El PRI después de 90 años llenos de grandeza y liderazgo, hoy se muestra irrelevante en el país.
Mi madre cumplirá 90 años el próximo mes de mayo. Poco después de las elecciones del año pasado, al ver los resultados, hacía la siguiente reflexión: “Bueno, pues yo nací con el PRI, el mismo año, y siempre le he pedido a Dios que se lleve al PRI antes que a mí y creo que ahora sí ya me cumplió”.
Es muy probable que el PRI, tal y como lo conocemos, no se levante de la debacle sufrida. Su hundimiento no solamente es electoral, es moral, es de imagen, de credibilidad, de proyecto y seguramente hasta económico. Paradójicamente está a punto de ser un partido pobre lleno de ricos.
Seguramente a los 90 le costará volver a ser el partidote. Si para afuera están despedazados, no quiero imaginar cómo están las cosas hacia adentro. Las derrotas desgarran internamente a los partidos. Tratándose de una derrota monumental, como la que sufrió el priismo, es traumática para la organización. El PRI reconquistó el poder en 2012 para hundirse como nunca en 2018. Una organización joven la tendría difícil, para una nonagenaria en decadencia la cosa se ve casi imposible.
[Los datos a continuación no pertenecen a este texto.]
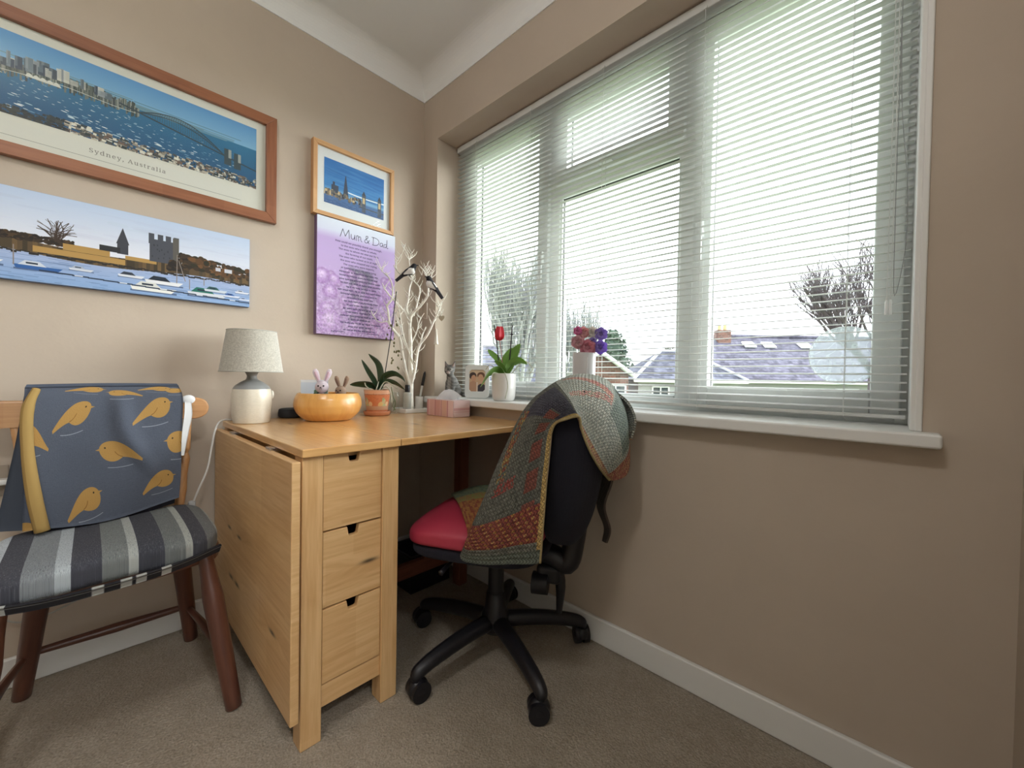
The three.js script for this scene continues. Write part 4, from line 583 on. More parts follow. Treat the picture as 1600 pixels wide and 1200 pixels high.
{
  const t = thing('power_cord', 'pale lamp cord with inline switch running down behind the wooden chair', 'cord');
  mesh('cord', limb([[-0.86, 0.745, 0.085], [-0.9, 0.75, 0.11], [-0.925, 0.735, 0.145], [-0.945, 0.67, 0.18], [-0.96, 0.6, 0.2], [-0.985, 0.535, 0.205], [-0.995, 0.5, 0.195]], 0.0032, 8, 8), std({ color: lin(0.62, 0.62, 0.6), roughness: 0.5 }), t);
  mesh('inline_switch', box(0.02, 0.045, 0.016, -0.999, 0.478, 0.19, 0.005).rotateZ(0), std({ color: lin(0.4, 0.41, 0.42), roughness: 0.5 }), t);
  mesh('lower_cord', limb([[-1.0, 0.456, 0.188], [-1.01, 0.4, 0.1], [-1.05, 0.32, 0.03], [-1.171, 0.243, 0.015], [-1.37, 0.185, 0.013], [-1.44, 0.3, 0.012], [-1.42, 0.57, 0.02], [-1.4, 0.602, 0.03]], 0.0022, 7, 8), std({ color: lin(0.42, 0.42, 0.4), roughness: 0.5 }), t);
}
{
  const t = thing('plug', 'small white plug on the wall behind the wooden chair', 'plug', [-1.4, 0.602, 0.001]);
  mesh('socket_plate', box(0.086, 0.086, 0.008, -0.03, 0.0, 0.004, 0.003), std({ color: lin(0.35, 0.29, 0.23), roughness: 0.7 }), t); mesh('plug_body', box(0.044, 0.016, 0.036, -0.005, 0, 0.026, 0.005), M.whitePaint, t);
}
{
  const t = thing('smart_speaker', 'small dark round speaker between the lamp and the wooden bowl', 'speaker', [-0.66, T, 0.052]);
  mesh('body', lathe([[0, 0.001], [0.036, 0.001], [0.043, 0.006], [0.045, 0.02], [0.043, 0.033], [0.038, 0.0365], [0, 0.037]], 40), std({ color: lin(0.018, 0.02, 0.025), roughness: 0.9 }), t);
  mesh('top_ring', new THREE.TorusGeometry(0.037, 0.0014, 8, 40).rotateX(Math.PI / 2).translate(0, 0.0368, 0), std({ color: lin(0.05, 0.055, 0.06), roughness: 0.4 }), t);
}
const BOWL = [-0.577, T, 0.22];
{
  const t = thing('wooden_bowl', 'round honey-coloured wooden bowl holding two toy rabbits', 'bowl', BOWL);
  const bm = woodTex([226, 172, 96], [198, 134, 66], 3, 0, 61).clone(); bm.repeat.set(1.2, 0.8); bm.rotation = Math.PI / 2; bm.needsUpdate = true;
  mesh('bowl', lathe([[0, 0], [0.075, 0], [0.095, 0.004], [0.124, 0.03], [0.135, 0.058], [0.132, 0.085], [0.122, 0.104], [0.117, 0.1065], [0.113, 0.104], [0.122, 0.085], [0.125, 0.058], [0.112, 0.03], [0.085, 0.014], [0, 0.012]], 64), phy({ map: bm, roughness: 0.3, clearcoat: 0.6, clearcoatRoughness: 0.2 }), t).scale.set(0.91, 1, 0.91);
}
const FACE = -46.6 * Math.PI / 180; // turned so that its local x runs across the camera's view
function bunny(label, color, inner, x, z, s, yaw, lean) {
  const t = thing('toy_rabbit', label, 'toy rabbit', [BOWL[0] + x, BOWL[1] + 0.0125, BOWL[2] + z], FACE + yaw, 'toy rabbits in the wooden bowl'), st = tex(64, (u, v) => 128 + 120 * Math.sin(u * 64 * 1.2) * Math.sin(v * 64 * 1.2), 4, false), m = std({ color, roughness: 1, bumpMap: st, bumpScale: 0.001 });
  mesh('body', [ball(0.036 * s, 0, 0.05 * s, 0, 1, 1.2, 0.9, 18)], m, t);
  const h = mesh('head', [ball(0.025 * s, lean, 0.117 * s, 0.006, 1, 0.98, 0.95, 20)], m, t);
  mesh('eye', [ball(0.0032 * s, lean - 0.009 * s, 0.121 * s, 0.006 + 0.0225 * s), ball(0.0032 * s, lean + 0.01 * s, 0.121 * s, 0.006 + 0.0225 * s)], phy({ color: lin(0.004, 0.004, 0.005), roughness: 0.15 }), h);
  mesh('nose', [ball(0.0024 * s, lean, 0.1155 * s, 0.007 + 0.024 * s, 1.5, 0.8, 0.6), limb([[lean - 0.005 * s, 0.109 * s, 0.006 + 0.0225 * s], [lean, 0.1115 * s, 0.006 + 0.0238 * s], [lean + 0.005 * s, 0.109 * s, 0.006 + 0.0225 * s]], 0.0007, 5)], std({ color: lin(0.05, 0.03, 0.03) }), h);
  for (const k of [-1, 1]) {
    const e = mesh('ear', [limb([[lean + k * 0.01 * s, 0.134 * s, 0], [lean + k * 0.017 * s, 0.152 * s, -0.002], [lean + k * 0.024 * s, 0.172 * s, -0.002], [lean + k * 0.027 * s, 0.186 * s, 0]], [0.0055 * s, 0.0085 * s, 0.0105 * s, 0.011 * s, 0.006 * s], 12, 5).scale(1, 1, 0.6)], m, t);
    mesh('ear_lining', limb([[lean + k * 0.012 * s, 0.142 * s, 0.0035 * s], [lean + k * 0.019 * s, 0.158 * s, 0.0045 * s], [lean + k * 0.025 * s, 0.176 * s, 0.005 * s]], [0.0025 * s, 0.0055 * s, 0.0045 * s], 8, 4).scale(1, 1, 0.9), std({ color: inner, roughness: 1 }), e);
  }
  for (const k of [-1, 1]) mesh('arm', limb([[k * 0.028 * s, 0.08 * s, 0.005], [k * 0.038 * s, 0.062 * s, 0.018], [k * 0.03 * s, 0.05 * s, 0.03]], [0.009 * s, 0.01 * s, 0.008 * s], 10), m, t);
}
bunny('white crocheted toy rabbit with upright pale pink ears in the bowl', lin(0.68, 0.6, 0.66), lin(0.6, 0.42, 0.5), -0.022, -0.012, 1, 0.25, 0.002);
bunny('brown crocheted toy rabbit leaning right in the bowl', lin(0.36, 0.25, 0.18), lin(0.2, 0.12, 0.09), 0.034, 0.022, 0.86, -0.1, 0.008);
{
  const t = thing('greeting_card', 'pale blue and green card standing in the bowl behind the white rabbit', 'card', [BOWL[0] - 0.045, BOWL[1] + 0.016, BOWL[2] - 0.03], FACE + 0.25);
  const pic = canvasTex(128, 160, (c, w, h) => { const g = c.createLinearGradient(0, 0, w, h); g.addColorStop(0, '#d5e0ee'); g.addColorStop(1, '#b4d2ea'); c.fillStyle = g; c.fillRect(0, 0, w, h); seed = 4; for (let i = 0; i < 60; i++) { c.fillStyle = pick(rnd(), ['#6d8f78', '#557a66', '#86a694', '#3f5f50']); c.beginPath(); c.arc(rr(62, 128), rr(40, 150), rr(4, 14), 0, 7); c.fill(); } c.fillStyle = '#e6edf4'; c.fillRect(0, 0, w, 12); });
  mesh('card', box(0.1, 0.125, 0.0016, 0.0, 0.078, -0.012, 0.0006), M.whitePaint, t); mesh('card_print', face(0.098, 0.123, 0, 0.078, -0.0108), std({ map: pic, roughness: 0.7 }), t);
}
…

En el PRI conviven –es un decir– los que hacían política al viejo estilo y los que son denominados tecnócratas, políticos de corte moderno que creen en la formulación de determinadas políticas públicas y dejar corromper a los suyos para tener tranquilidad; los otros preferían sobre todo la corrupción y el manejo político y usaban la política pública para reforzar el control. El resultado natural de la debacle es que unos culpen a otros. Los de la época del partidote culpan al gobierno de Peña y su gente, tolucos y advenedizos, de la derrota. Los otros dicen que heredaron un basurero de partido, lleno de corruptelas. Así pueden seguir años los Murat contra los Videgaray, los Ruiz contra los Peña. Como para la decadencia no hay límite, el espectáculo puede ser largo.
Resulta difícil, sin datos del momento, decir qué se puede hacer con el PRI. Por un lado, está la incansable diáspora en ese partido. Durante años el PRI ha alimentado a sus opositores. Es de esperarse la salida de priistas a Morena, donde se sienten como en casa y el comportamiento es bastante similar. El propio AMLO es el producto más acabado de ese priismo que se derrumbó y del que hubo quienes saltaron a tiempo. El PRI es parte de nuestra cultura política, sus hábitos y costumbres no solamente se practican en ese partido, los empresarios, los clérigos, los medios, los panistas, los perredistas, todos saben comportarse como priistas. El rito de la toma de posesión el año pasado fue claro: un asunto entre priistas: López Obrador, Peña Nieto y Muñoz Ledo.
Por otro lado, están los tecnócratas, los priistas liberales, los que gustan de la política pública pero que terminaron pensando que lo más importante era ser “expertos”. Son los que caben en la etiqueta de “prianistas”. Ellos no tienen a dónde ir porque el panismo también está en su crisis de identidad y no va a querer aceptarlos en este momento. Así que tendrán que esperar. No serán los únicos en salir de su partido, en el PAN también habrá salida.
La decisión no es fácil, pero el PRI es una marca que se escribe en negativo y de eso se antoja muy difícil salir, más con un liderazgo tan activo con sus adversarios como lo es AMLO. Cambiar el nombre, renovar la imagen, el ideario, es una salida, pero no es la única, debe haber más.